Requirement:
Find the string "this" in the records. Copy every line it appears in.

--- START Data supplied ---

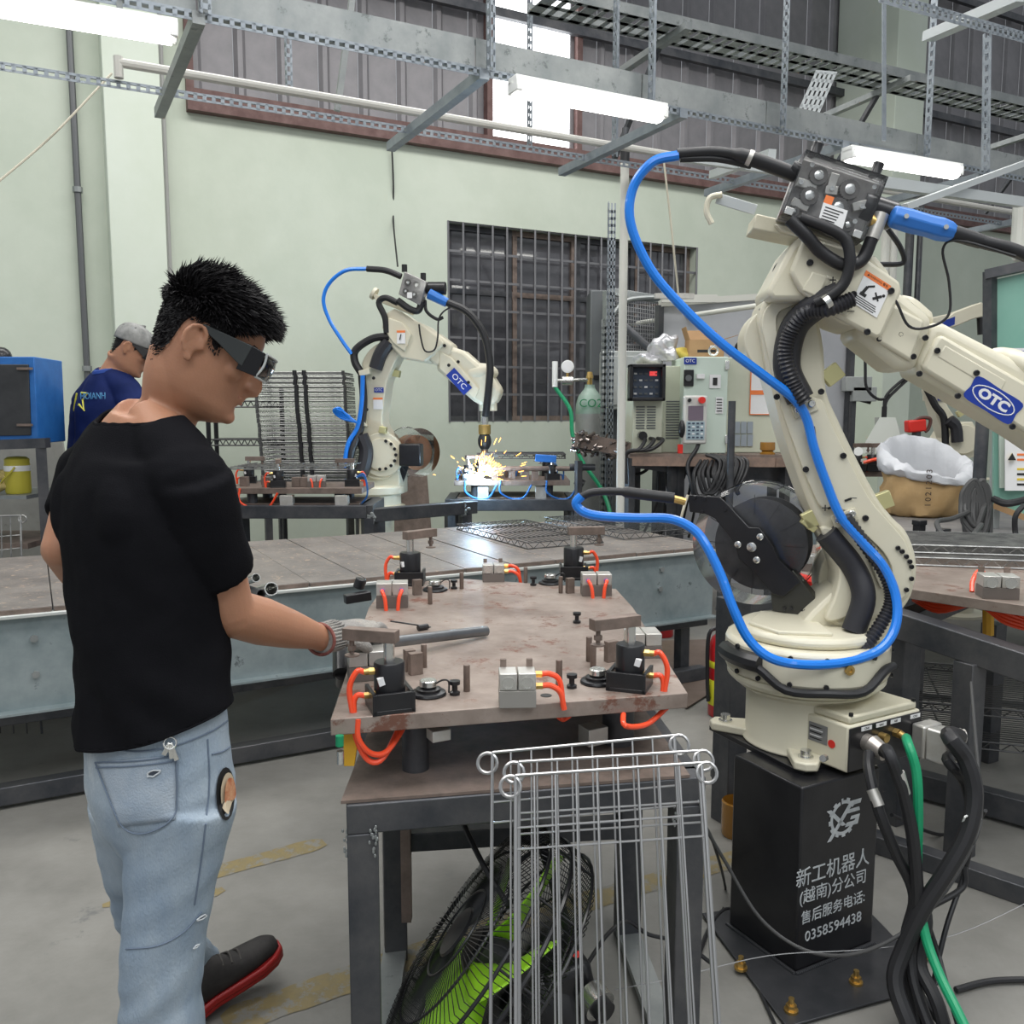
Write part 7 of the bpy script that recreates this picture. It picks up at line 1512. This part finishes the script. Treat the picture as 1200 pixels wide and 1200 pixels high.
# second bench at right with the sack
rb = thing('back_bench', 'wide cluttered steel bench at right carrying the sack and cables', 'bench', P(1080, 640, 5.2)); Zb = .80
a, b = P(945, 612, 5.0), P(1260, 612, 5.0)
qa, qb, qc, qd = G(940, 612, Zb), G(1260, 650, Zb), V((6.5, 5.95, Zb)), V((1.95, 5.95, Zb))
MB().prism([qa, qb, qc, qd], UP * -.04).build('top', mat('bench_top', (.20, .20, .21), .5, .3, c2=(.29, .28, .27), ns=6, c3=(.12, .12, .12), n3=10, t3=.6), rb)
MB().prism([qa - UP * .04, qb - UP * .04, qb - UP * .28, qa - UP * .28], V((0, .02, 0))).build('apron', galvd, rb)
for p in (qa.lerp(qb, .05), qa.lerp(qb, .5), qa.lerp(qb, .95), qd + V((.2, -.2, 0))): MB().bar(V((p.x, p.y + .1, Zb - .05)), V((p.x, p.y + .1, 0)), .07, .07).build('leg', mill, rb)
# sack
sk = thing('paper_sack', 'crumpled brown paper sack with a rolled white plastic liner on the right bench', 'sack', G(1083, 610, Zb))
sc0 = G(1083, 604, Zb); paper = mat('kraft_paper', (.42, .27, .12), .8, c2=(.50, .34, .17), ns=5, bump=1, bs=18); liner = mat('liner_white', (.66, .67, .70), .5, bump=.9, bs=22)
def sackshape(prof, wr_, m_, name, sx=1.12, sy=.8, n=64, tilt=0, closed=False):
    g = []
    for i, (r, z) in enumerate(prof):
        row = []
        for j in range(n + 1):
            a = 2 * pi * (j % n) / n; k = 1 + wr_ * noise.noise(V((cos(a) * 2.2, sin(a) * 2.2, z * 16))) + wr_ * .5 * noise.noise(V((cos(a) * 6, sin(a) * 6, z * 40)))
            row.append(sc0 + V((cos(a) * r * sx * k, sin(a) * r * sy * k, z + tilt * cos(a) * (z / .35) + (.115 * sin(a) + .03 * noise.noise(V((cos(a) * 5, sin(a) * 5, 3)))) * max(0, z - .20) / .17 + .012 * noise.noise(V((cos(a) * 3, sin(a) * 3, z * 9))))))
        g.append(row)
    o = MB().sheet(g).build(name, m_, sk, smooth=50); s = o.modifiers.new('s', 'SOLIDIFY'); s.thickness = .006; return o
sackshape([(.0, .0), (.17, .0), (.21, .02), (.235, .07), (.24, .12), (.235, .17), (.24, .22), (.235, .27), (.22, .30)], .16, paper, 'paper_body', tilt=.0)
sackshape([(.20, .10), (.19, .22), (.195, .30), (.205, .345), (.235, .37), (.262, .345), (.262, .31), (.25, .27), (.24, .25)], .13, liner, 'plastic_liner', tilt=-.035)
MB().ell(sc0 + UP * .13, (.19, .14, .06)).build('contents', mat('sack_contents', (.12, .11, .10), .7, c2=(.2, .2, .19), ns=30), sk)
for i, ch in enumerate('3021201'): text(ch, .05, sc0 + V((-.075, -.205, .29 - i * .034)), (0, 0, 1), (-1, 0, 0), mat('sack_print', (.06, .04, .03), .7) if 'sack_print' not in MT else MT['sack_print'], 'printed_digit', sk, .001)
# post with cable coil and the green partition
pg = thing('green_partition', 'green tinted partition panel in a dark steel frame at the right edge', 'partition', P(1180, 560, 4.9)); gp = mat('green_panel', (.20, .42, .34), .35, c2=(.24, .46, .38), ns=2, coat=.3)
MB().prism([P(1165, 328, 4.9), P(1290, 300, 4.6), P(1290, 640, 4.6), P(1165, 592, 4.9)], V((0, .02, 0))).build('panel', gp, pg)
MB().bar(P(1160, 318, 4.9), P(1160, 470, 4.9), .05, .05).build('frame_post', mill, pg); MB().bar(P(1155, 322, 4.9), P(1290, 292, 4.6), .05, .05).build('frame_top', mill, pg); MB().bar(P(1164, 592, 4.9), P(1290, 640, 4.6), .04, .03).build('frame_bottom', kb, pg)
p = P(1153, 470, 4.85); MB().cyl(V((p.x, 4.85, Zb)), V((p.x, 4.85, P(0, 470, 4.85).z)), .034, n=14).build('round_post', mill, pg)
p = P(1167, 560, 4.95); MB().bar(V((p.x, 4.95, Zb)), V((p.x, 4.95, P(0, 330, 4.95).z)), .05, .04).build('grey_post', greyb, pg)
for (x0_, y0_, x1_, y1_, m_, nm) in ((1184, 408, 1230, 426, prt, 'sign_plate'), (1178, 500, 1230, 575, prt, 'safety_poster')):
    MB().prism([P(x0_, y0_, 4.8), P(x1_, y0_, 4.75), P(x1_, y1_, 4.75), P(x0_, y1_, 4.8)], V((0, .006, 0))).build(nm, m_, pg)
MB().prism([P(1187, 411, 4.79), P(1230, 411, 4.74), P(1230, 421, 4.74), P(1187, 421, 4.79)], V((0, .004, 0))).build('sign_band', prb, pg); text('OTC', .04, P(1194, 416, 4.785), (1, 0, 0), UP, prt, 'sign_text', pg, .001)
MB().prism([P(1170, 425, 4.85), P(1290, 425, 4.7), P(1290, 572, 4.7), P(1172, 572, 4.85)], V((0, .01, 0))).build('pale_cabinet_panel', mat('pale_green_board', (.55, .64, .56), .5), pg)
yt = mat('sign_yellow', (.75, .55, .05), .5); MB().prism([P(1182, 539, 4.78), P(1190, 539, 4.78), P(1186, 531, 4.78)], V((0, .003, 0))).build('warning_triangle', yt, pg)
text('▲', .05, P(1186, 536, 4.77), (1, 0, 0), UP, prk, 'warning_mark', pg, .0005)
for y_, m_ in ((533, pro), (539, pro), (550, yt), (562, yt), (556, prk), (568, prk)): MB().prism([P(1192, y_ - 1.5, 4.785), P(1225, y_ - 1.5, 4.75), P(1225, y_ + 1, 4.75), P(1192, y_ + 1, 4.785)], V((0, .002, 0))).build('poster_print', m_, pg)
cc = thing('hung_cable_coil', 'coil of black cable hung on the dark round post at right', 'cable', P(1150, 590, 4.7))
for i in range(11):
    x = 1146 + random.uniform(-7, 12); w_ = random.uniform(8, 16); y1 = random.uniform(612, 652); MB().tube([P(x - w_, 590, 4.75), P(x - w_ * .9, y1 - 15, 4.72), P(x, y1, 4.7), P(x + w_ * .7, y1 - 20, 4.72), P(x + w_ * .8, 590, 4.75), P(x + 2, 566 + random.uniform(-4, 4), 4.76), P(x - w_ * .8, 575, 4.76)], .013, 8, 5, closed=True).build('cable_loop', MT['grey_cable'], cc)
MB().tube([P(1135, 600, 4.72), P(1115, 608, 4.6), P(1098, 612, 4.5), P(1108, 628, 4.35), P(1135, 630, 4.3), P(1150, 615, 4.5)], .013, 8, 6).build('trailing_cable', MT['grey_cable'], cc)
one(MB().tube([P(1165, 585, 4.7), P(1180, 590, 4.6), P(1205, 585, 4.6)], .02, 8, 5), 'black_hose', rub, 'black hose leaving the right edge above the bench', 'hose')
one(MB().tube([P(1200, 592, 4.4), P(1190, 605, 4.4), P(1190, 625, 4.4), P(1194, 640, 4.35)], .014, 8, 5), 'black_cable', rub, 'black cable dropping at the right frame edge onto the bench', 'cable')
for (x, y), l_ in (((1077, 622), 'square black stub standing in front of the paper sack'), ((1105, 632), 'short black stub standing on the bench right of the sack')): q = P(x, y, 4.5); one(MB().bar(q - UP * .05, q + UP * .05, .05, .04).bar(q + UP * .03, q + UP * .055, .055, .05), 'post_stub', blk, l_, 'stub', bevel=.003)
# funnel hood, red tool, black devices on the bench behind the arm
hd = thing('funnel_hood', 'pale pyramid shaped hood hanging by cables right of the near arm', 'hood', P(1033, 520, 6.8)); t_ = P(1036, 489, 6.8)
bt_ = [P(1006, 532, 6.6), P(1060, 528, 6.6), P(1075, 520, 7.1), P(1025, 522, 7.1)]; tp_ = [t_ + V((x, y, 0)) for x, y in ((-.05, -.04), (.07, -.04), (.07, .05), (-.05, .05))]
MB().add(bt_ + tp_, [(0, 1, 5, 4), (1, 2, 6, 5), (2, 3, 7, 6), (3, 0, 4, 7), (4, 5, 6, 7)]).build('hood', mat('hood_grey', (.50, .52, .48), .45, .2), hd)
MB().cyl(t_, t_ + UP * .08, .02, n=8).build('hook', blk, hd)
for pts in ([(1036, 484), (1038, 465), (1052, 450), (1068, 438)], [(1037, 484), (1040, 468), (1060, 448), (1075, 436)], [(1014, 380), (1014, 430), (1016, 455), (1030, 468), (1045, 462), (1062, 445)]): MB().tube([P(x, y, 6.8) for x, y in pts], .011, 6, 5).build('hang_cable', rub, hd)
fh = thing('far_fixture', 'far right fixture plate with black clamps behind the paper sack', 'welding table', P(1040, 560, 6.3)); z_ = P(1040, 556, 6.3).z
MB().box(V((P(1040, 556, 6.3).x, 6.6, z_)), (.7, .5, .04)).build('base_plate', rustb, fh)
for x in (-.3, .3): MB().bar(V((P(1040, 556, 6.3).x + x, 6.5, z_)), V((P(1040, 556, 6.3).x + x, 6.5, 0)), .06, .06).build('leg', mill, fh)
for x, y in ((1003, 538), (1022, 535)): q = P(x, y + 14, 6.35); q.z = z_ + .02; swing_clamp(q, radians(20), fh, 0, 1, 1.25)
MB().tube([P(1012, 542, 6.3), P(1030, 538, 6.25), P(1040, 545, 6.3)], .012, 8, 5).build('air_tube', orange, fh); MB().cyl(P(1006, 529, 6.2), P(1006, 529, 6.17), .03, n=16).build('gauge', whitep, fh)
rt = thing('red_tool', 'red grinder like tool with a brown handle loop behind the sack', 'tool', P(1075, 502, 6.0))
MB().bar(P(1062, 500, 6.0), P(1083, 498, 6.0), .08, .08).build('tool_body', redp, rt, bevel=.01); MB().tube([P(1068, 496, 5.98), P(1078, 490, 5.98), P(1090, 491, 5.98), P(1088, 502, 5.98), P(1084, 506, 5.98)], .012, 8, 5).build('handle_loop', mat('brown_handle', (.12, .05, .04), .4), rt); q = P(1074, 505, 6.0); MB().bar(q, V((q.x, 6.0, Zb)), .04, .04).build('stand', mill, rt)
jb = thing('wall_conduit_box', 'two small grey boxes fixed to the wall right of the arm elbow', 'electrical box', P(1012, 455, 7.6))
for x, y, w in ((1004, 450, .22), (1011, 462, .2)): MB().box(P(x, y, 7.6), (w, .1, .12)).build('box', greyb, jb, bevel=.005)
MB().tube([P(996, 459, 7.6), P(1004, 467, 7.6), P(1020, 472, 7.6)], .015, 6, 4).build('cable', rub, jb); MB().bar(P(1000, 455, 7.62), V((P(1000, 455, 7.62).x, 7.62, 0)), .05, .03).build('back_rail', mill, jb)
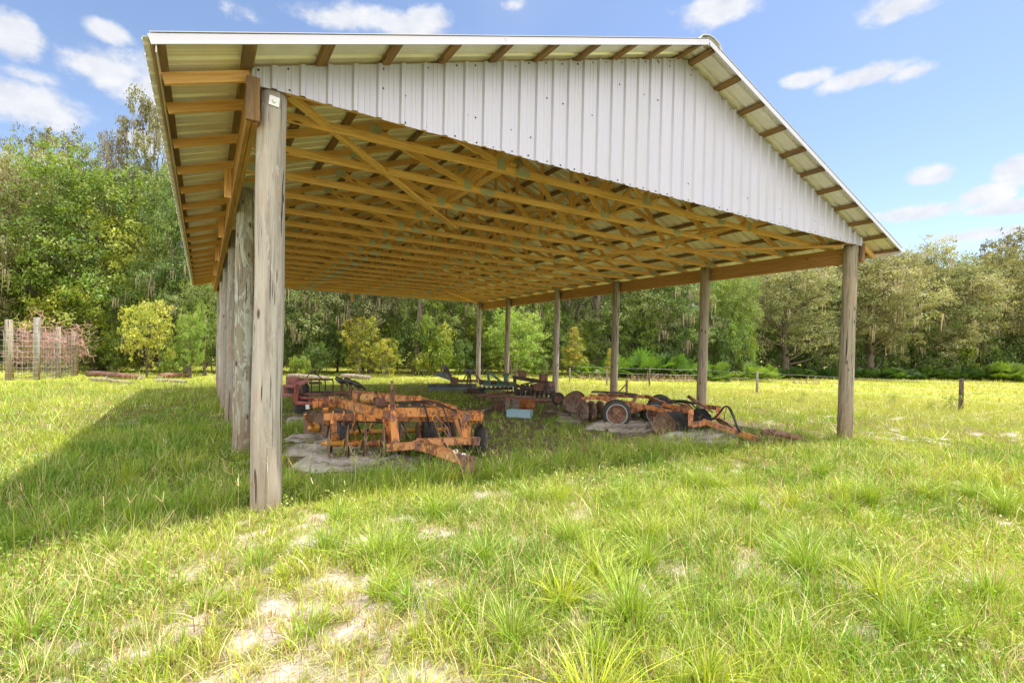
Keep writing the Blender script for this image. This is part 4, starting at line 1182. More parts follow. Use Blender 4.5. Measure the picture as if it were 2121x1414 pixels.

--- END Data supplied ---

Task solution:
Write part 7 of the bpy script that recreates this picture. It picks up at line 1512. This part finishes the script. Treat the picture as 1200 pixels wide and 1200 pixels high.
Keep writing the Blender script for this image. This is part 4, starting at line 1182. More parts follow. Use Blender 4.5. Measure the picture as if it were 2121x1414 pixels.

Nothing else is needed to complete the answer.